A Tokyo restaurant offers free public Wi-Fi. Anglo Italian / Flickr


As survey after survey  – including Skift’s own research – shows that travelers value access to the Internet above almost all else, some local and national governments are catching on to the benefits of making it easy for visitors to connect.

So from New York City to remote Pacific islands, the towns, cities, and countries looking to attract tourists are investing in public Wi-Fi with the hope that it translates into happier tourists, and a better image for their destination.

In Taiwan, tourists register for the island’s free Wi-Fi upon arrival, presenting their passports to a tourist office before being granted access. Tokyo and Kyoto are much the same, except that visitors there receive temporary cards that grant them 14 days of free access. Much of London is covered by Sky’s “Cloud,” a public Wi-Fi network that operates over 16,000 WiFi hotspots throughout the UK.

The Estonian capital of Tallinn is a lesser-known champion of Wi-Fi access; thanks mostly to the organization Wi-Fi.ee, Wi-Fi signals blanket the city. Many of those hotspots are maintained by private businesses, but funded through public-private partnerships.
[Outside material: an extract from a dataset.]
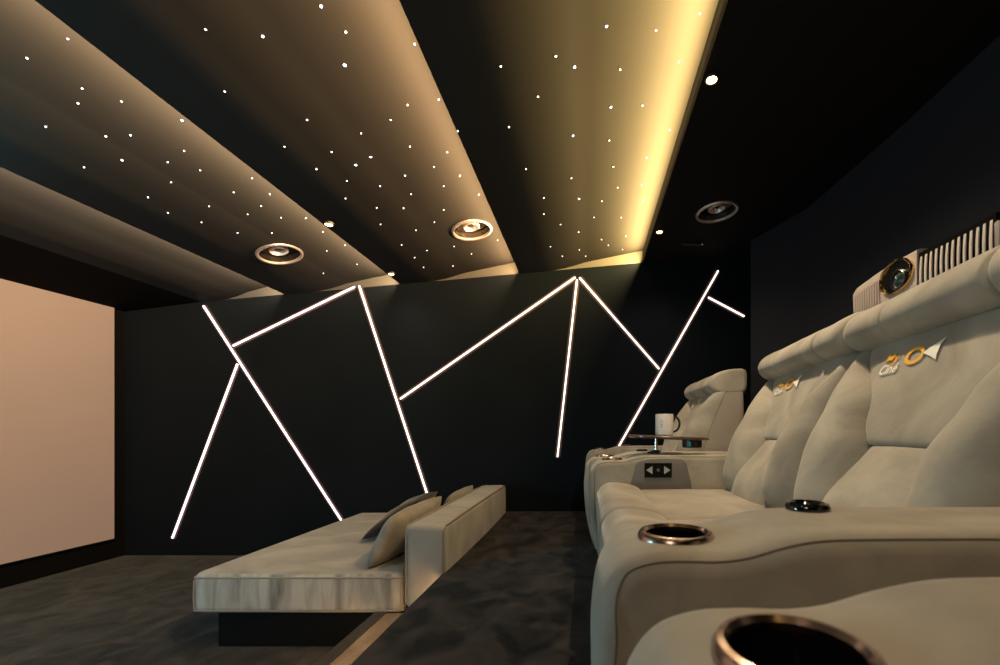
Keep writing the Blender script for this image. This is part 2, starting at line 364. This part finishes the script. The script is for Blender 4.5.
def pillow(name, label, c, size, rot, m, group='throw pillows on the daybed'):
    W, H, T = size; n = 22; bm = mb(); G = {}
    for sd in (1,-1):
        for i in range(n+1):
            for j in range(n+1):
                a_, b_ = 2*i/n-1, 2*j/n-1; edge = i in (0,n) or j in (0,n)
                if edge and sd == -1: G[sd,i,j] = G[1,i,j]; continue
                th = T*((1-abs(a_)**2.4)*(1-abs(b_)**2.4))**.55
                pin = 1-.03*(1-b_*b_)-.06*b_**6; pin2 = 1-.03*(1-a_*a_)-.06*a_**6
                wr = .006*math.sin(9*a_+4*b_)*(1-a_*a_)*(1-b_*b_)
                G[sd,i,j] = bm.verts.new((W*a_*pin, sd*(th+wr), H*b_*pin2))
    for sd in (1,-1):
        for i in range(n):
            for j in range(n):
                bm.faces.new((G[sd,i,j],G[sd,i+1,j],G[sd,i+1,j+1],G[sd,i,j+1]))
    o = link(name, bm, m, None, 180); o.location = c; o.rotation_euler = rot
    return tag(o, label, 'pillow', group)
R90 = math.radians
pillow('throw_pillow', 'long cream velvet pillow leaning on the near half of the daybed back', (-1.15,2.77,.148), (.42,.17,.085), (R90(27),0,R90(90)), M['pilcream'])
pillow('throw_pillow', 'dark brown pillow slumped on the cream pillow of the daybed', (-1.35,3.13,.165), (.25,.235,.06), (R90(55),0,R90(92)), M['pildark'])
pillow('throw_pillow', 'beige pillow leaning on the far half of the daybed back beyond the dark one', (-1.09,3.6,.145), (.33,.145,.07), (R90(18),0,R90(90)), M['pilcream'])
# ------------------------------------------------------------------ cinema seats (front at x=0, facing -x)
ARM = [(.075,.03),(.045,.12),(.018,.25),(.006,.38),(.006,.47),(.018,.545),(.045,.588),(.085,.604),(.13,.607),(.175,.606),(.215,.611),(.26,.624),(.305,.633),(.36,.636),(.5,.637),(.7,.637),(.88,.637),(.95,.63),(.985,.6),(.995,.5),(.995,.3),(.99,.03)]
def armrest(root, y0, y1, socket=.385):
    prof = [tuple(p) for p in smooth_path([(x,z,0) for x,z in ARM], 4)]; prof = [(p[0],p[1]) for p in prof]
    o = link('armrest', extr(prof, y0, y1, .032, 5), M['velvet'], root, 50)
    yc = (y0+y1)/2
    bm = mb(); cyl(bm, .14, yc, .52, .7, .0495); cut(o, [bm])
    for sd, yy in ((-1,y0),(1,y1)):
        # recessed-looking flat side panel edged by a seam
        cx, cz = .5, .32; path = []
        P = [Vector((x,z)) for x,z in prof]
        for i, p in enumerate(P):
            d = P[min(i+1,len(P)-1)]-P[max(i-1,0)]; d.normalize(); nrm = Vector((d.y,-d.x)); top_ = min(1,max(0,(p.y-.5)/.09)); d_ = .030*(1-top_)+.010*top_; q = p+nrm*d_
            path.append((q.x, yy-sd*(.032-math.sqrt(max(0,.032**2-(.032-d_)**2)))+sd*.0005, q.y))
        bm = mb(); tube(bm, path, .0018, 6); link('seam', bm, M['piping'], o)
    bm = mb(); lathe(bm, [(.0485,-.004),(.0475,.004),(.051,.009),(.0565,.008),(.0605,.002),(.0605,-.006)], 48, .14, yc, .606); lathe(bm, [(.0485,-.004),(.0475,-.03)],48,.14,yc,.606)
    h = link('cup_holder', bm, M['cupring'], o); h['label'] = 'rose chrome cup holder ring'
    bm = mb(); lathe(bm, [(.0472,-.004),(.0472,-.075),(.043,-.08),(0,-.08)], 40, .14, yc, .606); link('cup_well', bm, M['gloss'], o)
    if socket:
        bm = mb(); lathe(bm, [(.036,-.002),(.037,.004),(.034,.010),(.027,.012),(.024,.008),(0,.008)], 32, socket, y1-.045, .637)
        h = link('tray_socket', bm, M['gloss'], o); h['label'] = 'round black chrome socket'
        bm = mb(); box(bm, socket-.023,socket-.015,y1-.072,y1-.064,.642,.6465); link('glint', bm, M['teal'], o)
    return o
XFK = [(.30,.80),(.446,.835),(.56,.85),(.68,.875),(.78,.905),(.87,.94),(.96,.98),(1.055,1.02),(1.12,1.04)]
def xf(z):
    for (z0,x0),(z1,x1) in zip(XFK, XFK[1:]):
        if z <= z1: return x0+(x1-x0)*(z-z0)/(z1-z0)
    return XFK[-1][1]
def sp(s, p): return max(0, 1-abs(2*s-1)**p)**(1/p)
def puffy(yl, yr, zl, zr, h, p=2.6, n=22, m=30, p2=4, lean=None):
    bm = mb(); rows = []
    for j in range(m+1):
        t_ = .5-.5*math.cos(math.pi*j/m); row = []
        for i in range(n+1):
            s = .5-.5*math.cos(math.pi*i/n)
            z = (zl[0]+(zl[1]-zl[0])*s)*(1-t_)+(zr[0]+(zr[1]-zr[0])*s)*t_
            y = yl(t_)*(1-s)+yr(t_)*s
            hh = h(t_) if callable(h) else h
            pr = sp(s,p)*sp(t_,p2)
            x = xf(z)+.02-(hh+.02)*pr
            row.append(bm.verts.new((x,y,z)))
        rows.append(row)
    for A, B in zip(rows, rows[1:]):
        for i in range(n): bm.faces.new((A[i],A[i+1],B[i+1],B[i]))
    return bm
def lut(pts):
    def f(t_):
        for (a0,b0),(a1,b1) in zip(pts, pts[1:]):
            if t_ <= a1:
                q = (t_-a0)/(a1-a0); q = q*q*(3-2*q); return b0+(b1-b0)*q
        return pts[-1][1]
    return f
HW = .388
def text_mesh(body, size, shear, off=.022):
    cu = bpy.data.curves.new('t','FONT'); cu.body = body; cu.size = size; cu.shear = shear; cu.align_x = 'CENTER'; cu.align_y = 'CENTER'; cu.resolution_u = 3; cu.offset = size*off
    ob = bpy.data.objects.new('t', cu); C.objects.link(ob); bpy.context.view_layer.update()
    me = bpy.data.meshes.new_from_object(ob.evaluated_get(bpy.context.evaluated_depsgraph_get())); bpy.data.objects.remove(ob); bpy.data.curves.remove(cu)
    bm = mb(); bm.from_mesh(me); bpy.data.meshes.remove(me); return bm
CZ0, CZ1 = .728, 1.075
def seat(root, yc, dz=0, dx=0, dk=0):
    n0 = len(C.objects)
    # shell behind the upholstery
    prof = [(.30,.12),(xf(.3)+.01,.30)]+[(xf(z)+.012,z) for z in (.446,.56,.68,.78,.87,.96,1.04)]+[(1.12,1.06),(1.155,1.045),(1.16,.9),(1.15,.4),(1.12,.12)]
    b = link('backrest', extr(prof, yc-HW+.006, yc+HW-.006, .02, 3), M['velvet_side'], root, 40)
    inner = lut([(0,.125),(.2,.125),(.47,.148),(.64,.19),(1,.325)]); lum = lut([(0,.26),(.5,.22),(1,.15)])
    for sg in (-1,1):
        fo = (lambda t_, sg=sg: yc+sg*(HW-.004)); fi = (lambda t_, sg=sg: yc+sg*inner(t_))
        if sg > 0: bm = puffy(fi, fo, (.40,.40), (1.07,1.07), lut([(0,.10),(.2,.15),(.45,.14),(.7,.105),(1,.06)]), 2.1)
        else: bm = puffy(fo, fi, (.40,.40), (1.07,1.07), lut([(0,.10),(.2,.15),(.45,.14),(.7,.105),(1,.06)]), 2.1)
        link('side_bolster', bm, M['velvet'], b, 180)
    T0 = lambda z: (z-.40)/.67
    bm = puffy(lambda t_: yc-inner(T0(CZ0+(CZ1-CZ0)*t_))-.012, lambda t_: yc+inner(T0(CZ0+(CZ1-CZ0)*t_))+.012, (CZ0,CZ0), (CZ1,CZ1), .034, 6, 22, 26, 9)
    link('centre_panel', bm, M['velvet'], b, 180)
    bm = puffy(lambda t_: yc-lum(t_), lambda t_: yc+lum(t_), (.39,.39), (CZ0+.004,CZ0+.004), lut([(0,.16),(.35,.145),(1,.05)]), 3, 22, 22, 5)
    link('lumbar_panel', bm, M['velvet'], b, 180)
    # embroidered logo, laid on the centre panel
    def lay(bm_, oy, oz):
        for v in bm_.verts:
            y, z = oy-v.co.x, oz+v.co.y
            v.co = (xf(z)+.02-.054*sp(min(1,max(0,(y-(yc-.31))/.62)),6)-.006, y, z)
    bm = text_mesh('My', .047, .2, .006); lay(bm, yc+.163, .999); lg = link('logo_word', bm, M['orange'], b, 0); lg['label'] = 'orange embroidered word My'
    bm = text_mesh('Ciné', .042, .2); lay(bm, yc+.163, .965); lg = link('logo_word', bm, M['white'], b, 0); lg['label'] = 'white embroidered word Ciné'
    bm = mb(); n = 36; A = []
    for k in range(n):
        a_ = 2*math.pi*k/n; A.append((bm.verts.new((.036*math.cos(a_),.026*math.sin(a_),0)), bm.verts.new((.024*math.cos(a_)+.001,.0155*math.sin(a_),0))))
    for k in range(n): bm.faces.new((A[k][0],A[(k+1)%n][0],A[(k+1)%n][1],A[k][1]))
    lay(bm, yc+.067, .993); lg = link('logo_ring', bm, M['orange'], b, 0); lg['label'] = 'orange embroidered ring'
    bm = mb(); bm.faces.new([bm.verts.new((x,y,0)) for x,y in ((-.03,.003),(-.03,-.003),(.0,-.016),(.026,-.03),(.021,-.013),(.021,.01),(.031,.032),(.0,.017))])
    bmesh.ops.triangulate(bm, faces=bm.faces); lay(bm, yc+.002, .996); lg = link('logo_triangle', bm, M['white'], b, 0); lg['label'] = 'white embroidered triangle'
    # headrest roll with two grooves
    sec = [(.03,.012),(-.004,.045),(-.012,.085),(.008,.128),(.055,.163),(.115,.183),(.18,.193),(.232,.19),(.252,.165),(.256,.1),(.25,.03),(.22,.0),(.1,-.004)]
    sec = [(p[0],p[1]) for p in smooth_path([(x,z,0) for x,z in sec], 3, True)]
    bm = mb(); ys = []; w = HW-.003; grooves = (-.47,.47)
    ys = [-1,-.995,-.985,-.965,-.93,-.88,-.8,-.7]+[g+d for g in grooves for d in (-.05,-.03,-.015,0,.015,.03,.05)]+[g+d for g in grooves for d in (-.022,-.008,.008,.022)]+[-.35,-.3,-.15,0,.15,.3,.35,.6,-.6,.7,.8,.88,.93,.965,.985,.995,1]
    ys = sorted(set(ys)); rings = []
    for yy in ys:
        e = max(0, (abs(yy)-.9)/.1); sc = 1-.30*(1-math.sqrt(max(0,1-e*e)))
        for g in grooves: sc -= (.035 if g > 0 else .13)*math.exp(-((yy-g)/(.012 if g > 0 else .019))**2)
        sc += .02*(1-min(1,abs(yy)/.6)**2)
        fwd = -.012*max(0,(abs(yy)-.6)/.4)
        rings.append([bm.verts.new((.94+.12+(x-.12)*sc+fwd, yc+yy*w, 1.052+dz-dk*yy+.9*(.095+(z-.095)*sc))) for x,z in sec])
    for A_, B_ in zip(rings, rings[1:]):
        for k in range(len(sec)): bm.faces.new((A_[k],A_[(k+1)%len(sec)],B_[(k+1)%len(sec)],B_[k]))
    bm.faces.new(rings[0]); bm.faces.new(rings[-1][::-1])
    hr = link('headrest', bm, M['velvet'], root, 60); hr.location.x = dx; b.location.x = dx
    # seat pad and front roll
    bm = mb(); rbox(bm, (.55,yc,.378), (.29,HW-.004,.075), .035, (0,0,.022), 12); link('seat_cushion', bm, M['velvet'], root, 180)
    pr = [(.30,.10),(.09,.10),(.065,.15),(.05,.25),(.042,.36),(.048,.43),(.075,.475),(.12,.493),(.19,.49),(.25,.475),(.285,.45),(.30,.40)]
    pr = [(p[0],p[1]) for p in smooth_path([(x,z,0) for x,z in pr], 4)]
    f = link('footrest', extr(pr, yc-HW+.003, yc+HW-.003, .035, 5), M['velvet'], root, 60)
    boxo('base_frame', (.14,1.1,yc-HW+.02,yc+HW-.02,.0,.31), M['black'], root)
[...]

South Korea is arguably leading the charge when it comes to government-sponsored Internet access, with the national telecom LG subsidizing a free network country-wide that extends to cover its taxis and underground trains.

But one other country has it beat. In 2003, the small South Pacific island of Niue became the first country to offer free nationwide Wi-Fi. Although that project hasn’t been without its problems, it’s helped the island attract tourists who want to stay connected while they sail, and helped stop the emigration that was hurting its economy.

So why is an island of 2,000 so much more clever than an entire industry of tourism professionals? For one thing, having little to lose makes it easier to experiment. Hotels, meanwhile, are frozen in the face of all they do have to lose, as the accommodation market evolves and threatens to leave them behind.

But a tipping point is approaching wherein no informed traveler will be able to pay for hotel Wi-Fi without feeling like a rube – even at the most luxe of labels. The fact that tourists are getting used to finding free Wi-Fi everywhere they travel will only speed the approach of that moment.